> On 20 Apr 2018, at 13:18, agrayson2...@gmail.com wrote:
> 
> 
> 
> On Friday, April 20, 2018 at 4:21:15 AM UTC, agrays...@gmail.com wrote:
> 
> 
> On Friday, April 20, 2018 at 2:54:37 AM UTC, Brent wrote:
> 
> 
> On 4/19/2018 7:28 PM, agrays...@gmail.com <> wrote:
>> 
>> 
>> On Friday, April 20, 2018 at 2:13:20 AM UTC, Brent wrote:
>> 
>> 
>> On 4/19/2018 6:39 PM, agrays...@gmail.com <> wrote:
>>> 
>>> 
>>> On Friday, April 20, 2018 at 12:44:04 AM UTC, Brent wrote:
>>> 
>>> 
>>> On 4/19/2018 5:29 PM, smitra wrote: 
>>> > One can a priori rule out any non-local effects using the fact that 
>>> > the dynamics as described by the Schrödinger equation is local.

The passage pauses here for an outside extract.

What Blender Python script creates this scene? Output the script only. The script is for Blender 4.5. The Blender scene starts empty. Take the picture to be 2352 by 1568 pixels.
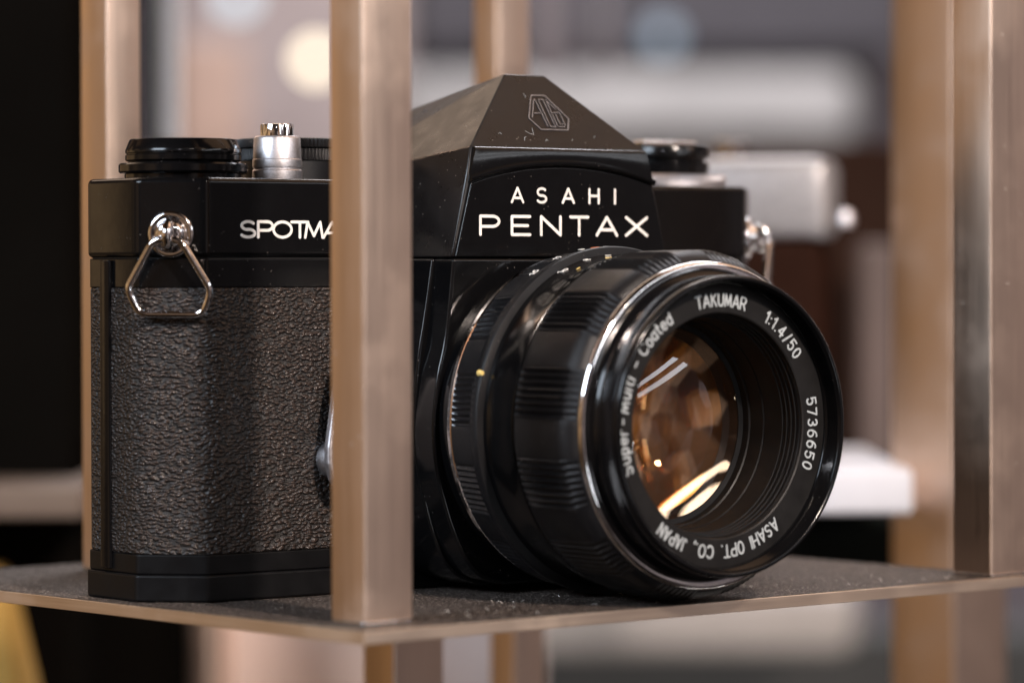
import bpy, bmesh, math, random
from mathutils import Vector, Matrix
random.seed(7)
S = 0.001                      # everything below is written in millimetres
sc = bpy.context.scene
col = sc.collection
R = math.radians

# ------------------------------------------------------------------ camera
CAM = Vector((-419.17, -540.40, 57.85))
YAW, PITCH, ROLL, FPX = R(-37.936), R(-1.051), R(-0.109), 8369.2
fwd = Vector((math.sin(-YAW)*math.cos(PITCH), math.cos(YAW)*math.cos(PITCH), math.sin(PITCH)))
rt = fwd.cross(Vector((0, 0, 1))).normalized(); up = rt.cross(fwd)
rt2 = rt*math.cos(ROLL)+up*math.sin(ROLL); up2 = -rt*math.sin(ROLL)+up*math.cos(ROLL)
cd = bpy.data.cameras.new('view_camera'); cam = bpy.data.objects.new('view_camera', cd); col.objects.link(cam)
M = Matrix((rt2, up2, -fwd)).transposed().to_4x4(); M.translation = CAM*S
cam.matrix_world = M
cd.sensor_width = 36; cd.lens = 36*FPX/2352
cd.clip_start = 0.02; cd.clip_end = 50
cd.dof.use_dof = True; cd.dof.focus_distance = 0.658; cd.dof.aperture_fstop = 9.5
sc.camera = cam

def at(px, py, depth):
    """point at a camera depth (mm), used to survey where things stand"""
    d = fwd + rt2*((px-1176)/FPX) - up2*((py-784)/FPX)
    return CAM + d*depth

# ------------------------------------------------------------------ room light
w = bpy.data.worlds.new('World'); sc.world = w; w.use_nodes = True
nt = w.node_tree; bg = nt.nodes['Background']
tc = nt.nodes.new('ShaderNodeTexCoord'); sx = nt.nodes.new('ShaderNodeSeparateXYZ')
nt.links.new(tc.outputs['Generated'], sx.inputs[0])
def mth(op, a, b_=0.0):
    n = nt.nodes.new('ShaderNodeMath'); n.operation = op
    for i, v in enumerate((a, b_)):
        if isinstance(v, bpy.types.NodeSocket): nt.links.new(v, n.inputs[i])
        else: n.inputs[i].default_value = v
    return n.outputs[0]
def wramp(fac, stops):
    r = nt.nodes.new('ShaderNodeValToRGB'); nt.links.new(fac, r.inputs[0]); el = r.color_ramp.elements
    while len(el) < len(stops): el.new(.5)
    for e_, (p, c) in zip(el, stops): e_.position = p; e_.color = (*c, 1)
    return r.outputs[0]
# world tinted by direction to colour reflections: ochre back left, mauve grey front right
hz = mth('ADD', mth('MULTIPLY', mth('ADD', mth('MULTIPLY', sx.outputs['X'], -.61), mth('MULTIPLY', sx.outputs['Y'], .79)), .5), .5)
hcol = wramp(hz, [(0, (.28, .245, .255)), (.12, (.24, .20, .195)), (.45, (.05, .04, .038)), (.8, (.28, .165, .08)), (1, (.44, .29, .15))])
vcol = wramp(mth('ADD', mth('MULTIPLY', sx.outputs['Z'], .5), .5), [(0, (.04,)*3), (.40, (.4,)*3), (.49, (1.0,)*3), (.52, (.9,)*3), (.60, (.85, .87, .92)), (.8, (.26, .2, .17)), (1, (.10, .08, .07))])
mxw = nt.nodes.new('ShaderNodeMix'); mxw.data_type = 'RGBA'; mxw.blend_type = 'MULTIPLY'; mxw.inputs[0].default_value = 1
bk = nt.nodes.new('ShaderNodeTexVoronoi'); bk.feature = 'SMOOTH_F1'; bk.inputs['Smoothness'].default_value = .3; bk.inputs['Scale'].default_value = 6  # random blotches added to the world so reflections show structure
bks = nt.nodes.new('ShaderNodeSeparateColor'); nt.links.new(tc.outputs['Generated'], bk.inputs['Vector']); nt.links.new(bk.outputs['Color'], bks.inputs[0])
mx2 = nt.nodes.new('ShaderNodeMix'); mx2.data_type = 'RGBA'; mx2.blend_type = 'MULTIPLY'; mx2.inputs[0].default_value = 1
nt.links.new(hcol, mx2.inputs[6])
nt.links.new(wramp(bks.outputs[0], [(.2, (.18, .14, .12)), (.45, (.6, .56, .54)), (.7, (1.4, 1.33, 1.28)), (.9, (2.4, 2.3, 2.2))]), mx2.inputs[7]); hcol = mx2.outputs[2]
nt.links.new(hcol, mxw.inputs[6]); nt.links.new(vcol, mxw.inputs[7])
nt.links.new(mxw.outputs[2], bg.inputs[0]); bg.inputs[1].default_value = 1.0

def area(name, loc, target, sx_, sy_, power, color, spread=180):
    l = bpy.data.lights.new(name, 'AREA'); l.shape = 'RECTANGLE'; l.size = sx_*S; l.size_y = sy_*S
    l.energy = power; l.color = color; l.spread = R(spread)
    o = bpy.data.objects.new(name, l); col.objects.link(o)
    o.location = Vector(loc)*S
    d = Vector(target)-Vector(loc)
    o.rotation_euler = d.to_track_quat('-Z', 'Y').to_euler()
    return o
def spot(name, loc, power, color, rad):
    l = bpy.data.lights.new(name, 'POINT'); l.energy = power; l.color = color; l.shadow_soft_size = rad*S
    o = bpy.data.objects.new(name, l); col.objects.link(o); o.location = Vector(loc)*S
    return o
area('softbox_lamp', (-900, -50, 470), (-60, 0, 45), 420, 300, 8.5, (.74, .86, 1.0))
def strip(name, p1, p2, wid, power, color):
    p1, p2 = Vector(p1), Vector(p2); c = (p1+p2)/2; x = (p2-p1).normalized(); z = (c-Vector((0, -48, 31))).normalized()
    y = z.cross(x).normalized(); x = y.cross(z)
    o = area(name, c, (0, 0, 0), (p2-p1).length, wid, power, color)
    o.rotation_euler = Matrix((x, y, z)).transposed().to_euler(); return o
strip('strip_lamp', (90, -912, 240), (630, -560, 410), 36, .5, (.93, .95, 1.0))
strip('strip_lamp.001', (90, -912, 322), (630, -560, 492), 32, .5, (.93, .95, 1.0))
area('window_lamp', (8, -860, 345), (0, -50, 30), 64, 230, .6, (.92, .95, 1.0))
area('case_lamp', (12, -880, -210), (0, -50, 30), 64, 170, .4, (.92, .95, 1.0))
area('shop_lamp', (-110, -820, 560), (-20, -20, 40), 60, 60, 13.0, (1, .84, .74))
area('under_fill', (450, 100, -520), (650, 900, -60), 300, 200, 3.5, (1, .93, .88))  # unseen fill added to brighten the counter and cabinet below the shelf
area('roof_fill', (560, -240, 760), (0, 0, 60), 700, 600, 1.35, (1, .60, .36))  # unseen warm panel added for the brown sheen on the prism roof
area('back_lamp', (180, 560, 620), (0, 0, 60), 700, 400, 1.8, (1, .74, .55))
spot('sparkle_light', (-320, -900, 700), 1.6, (1, .86, .74), 9)  # these unseen point lights are added for sparkles on the chrome
spot('sparkle_light.001', (120, -900, 620), 1.6, (1, .72, .50), 9)
spot('sparkle_light.002', (-800, -900, 500), 1.6, (.92, .92, 1.0), 10)
area('background_fill', (1100, 900, 1500), (1500, 2100, 0), 900, 900, 85, (.96, .95, 1.0))  # unseen area light added to brighten the background

sc.view_settings.view_transform = 'Standard'; sc.view_settings.look = 'None'
sc.view_settings.exposure = 0; sc.view_settings.gamma = 1
sc.render.engine = 'CYCLES'

# ------------------------------------------------------------------ materials
class NT:
    def __init__(s, name):
        s.m = bpy.data.materials.new(name); s.m.use_nodes = True; s.t = s.m.node_tree
        s.b = s.t.nodes['Principled BSDF']; s.out = s.t.nodes['Material Output']
    def n(s, typ, ins=None, **kw):
        x = s.t.nodes.new(typ)
        for k, v in kw.items(): setattr(x, k, v)
        for k, v in (ins or {}).items():
            if isinstance(v, bpy.types.NodeSocket): s.t.links.new(v, x.inputs[k])
            else: x.inputs[k].default_value = v
        return x
    def set(s, k, v):
        if isinstance(v, bpy.types.NodeSocket): s.t.links.new(v, s.b.inputs[k])
        else: s.b.inputs[k].default_value = v
    def coord(s, scale=(1000, 1000, 1000)):
        tc = s.n('ShaderNodeTexCoord'); mp = s.n('ShaderNodeMapping', {'Vector': tc.outputs['Object'], 'Scale': scale})
        return mp.outputs[0]
    def noise(s, vec, scale, detail=3, rough=.5):
        return s.n('ShaderNodeTexNoise', {'Vector': vec, 'Scale': scale, 'Detail': detail, 'Roughness': rough})
    def ramp(s, fac, stops):
        r = s.n('ShaderNodeValToRGB', {'Fac': fac}); el = r.color_ramp.elements
        while len(el) < len(stops): el.new(.5)
        for e_, (p, c) in zip(el, stops): e_.position = p; e_.color = (*c, 1) if len(c) == 3 else c
        return r.outputs[0]
    def bump(s, h, strength, dist):
        b = s.n('ShaderNodeBump', {'Height': h, 'Strength': strength, 'Distance': dist}); s.set('Normal', b.outputs[0]); return b

def g(v): return (v, v, v)
def simple(name, colr, rough=.4, metal=0, spec=.5, coat=0, wear=.0, scale=.25):
    m = NT(name); c = m.coord()
    if rough >= .99: spec = 0
    n = m.noise(c, scale, 4)
    r = m.ramp(n.outputs[0], [(.3, g(max(.02, rough-wear))), (.7, g(min(1, rough+wear)))])
    m.set('Roughness', r); m.set('Metallic', metal); m.set('Specular IOR Level', spec); m.set('Coat Weight', coat); m.set('Coat Roughness', .1)
    c2 = m.ramp(m.noise(c, scale*2.3, 5).outputs[0], [(.3, tuple(x*.85 for x in colr)), (.7, tuple(x*1.12 for x in colr))])
    m.set('Base Color', c2)
    return m.m

def dusty_paint(name, base, rough, dust=.5, grain=0):
    """black enamel with specks of dust and faint rub marks"""
    m = NT(name); c = m.coord()
    v = m.n('ShaderNodeTexVoronoi', {'Vector': c, 'Scale': .9, 'Randomness': 1}, feature='F1')
    gate = m.noise(c, .16, 4, .7)
    sp = m.ramp(v.outputs['Distance'], [(.0, g(1)), (.07, g(1)), (.12, g(0))])
    gt = m.ramp(gate.outputs[0], [(.52, g(0)), (.60, g(1))])
    mu = m.n('ShaderNodeMath', {0: sp, 1: gt}, operation='MULTIPLY')
    v2 = m.n('ShaderNodeTexVoronoi', {'Vector': c, 'Scale': 2.3}, feature='F1')
    sp2 = m.ramp(v2.outputs['Distance'], [(.05, g(.55)), (.10, g(0))])
    mu2 = m.n('ShaderNodeMath', {0: sp2, 1: m.ramp(m.noise(c, .35, 3).outputs[0], [(.5, g(0)), (.62, g(1))])}, operation='MULTIPLY')
    mx = m.n('ShaderNodeMath', {0: mu.outputs[0], 1: mu2.outputs[0]}, operation='MAXIMUM')
    am = m.n('ShaderNodeMath', {0: mx.outputs[0], 1: dust}, operation='MULTIPLY')
    mix = m.n('ShaderNodeMix', {0: am.outputs[0]}, data_type='RGBA')
    mix.inputs[6].default_value = (*base, 1); mix.inputs[7].default_value = (.45, .40, .36, 1)
    m.set('Base Color', mix.outputs[2])
    r = m.ramp(m.noise(c, .22, 5, .6).outputs[0], [(.3, g(rough*.8)), (.7, g(rough*1.3))])
    rr = m.n('ShaderNodeMath', {0: r, 1: am.outputs[0]}, operation='ADD'); m.set('Roughness', rr.outputs[0])
    m.set('Specular IOR Level', .30)
    hn = m.noise(c, .5 if not grain else 9, 3)
    m.bump(hn.outputs[0], .06 if not grain else grain, .0002)
    return m.m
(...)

So, in 
>>> > any theory where there is no collapse and everything follows from only 
>>> > the Schrödinger equation, there cannot be non-local effects 
>>> 
>>> The wave-function exists in configuration space so a point in it already 
>>> refers to multiple points in 3space. 
>>> 
>>> Brent 
>>> 
>>> I've met WF's with variables of space and time. They don't have multiple
>>> points in 3 space. Please elaborate as to your meaning. AG 
>> 
>> The wave function for two particles is a function of six spacial coordinates.
>> 
>> Brent
>> 
>> OK, simple, but how is this responsive to smitra's comment? AG 
> 
> So a measurement on one can, assuming some conserved quantity entangling 
> them, will have an effect on the other, even if the all the details of 
> measurement and decoherence are included and the measurement is treated as 
> Everett does.  It still zeroes out cross terms in the density matrix that 
> correspond ot violation of the conservation law and that entails changing the 
> wave function at remote places.
> 
> Brent
> 
> Generally speaking, IIUC, any two systems which interact will become 
> entangled. Does this in principle imply that the property of non locality 
> exists between them, such as demonstrated by the singlet state, or are 
> additional assumptions or conditions needed? AG
> 
> Does entanglement -- which occurs whenever two systems interact -- imply 
> non-locality? AG


Let me try to explain. With both  QM (“well understood”, without collapse) and 
Mechanism, (without waves except those that consciousness filters from the many 
“histories” in arithmetic, it seems that the “winner idea” is that you are 
multiplied by the unknown. So you are in all histories/computations that you 
cannot distinguish. For example, if you send a photon, and if your first person 
mind is independent of which path the photon would take (when in a 
superposition of taking tow different path), you are in both histories, and 
will fuse if you don’t get interested in which path the photon has gone. But 
Everett used mechanism, which rises the problem of justifying the universal 
wave from the completion of all universal numbers below our substitution level, 
as our first person is independent, isolated to those "fine grained” details. 
But the multiplication is due only to intrinsic ignorance by “isolation”. Being 
space separated is a form of isolation, that is a situation when your state of 
mind is totally independent of what happens there , and the multiplication (I 
reason in mechanism) “develops”.

So entailment does not imply non locality,  only the impossibility to share the 
universe/histories/computation with someone you are totally isolated from. Each 
of such strongly isolated Alice and Bob will met only there own Bob and Alice, 
if them decide to compare the result. 

The apparent action at a distance is only due to ignorance of which 
computations we are in, and with whom we share them most probably.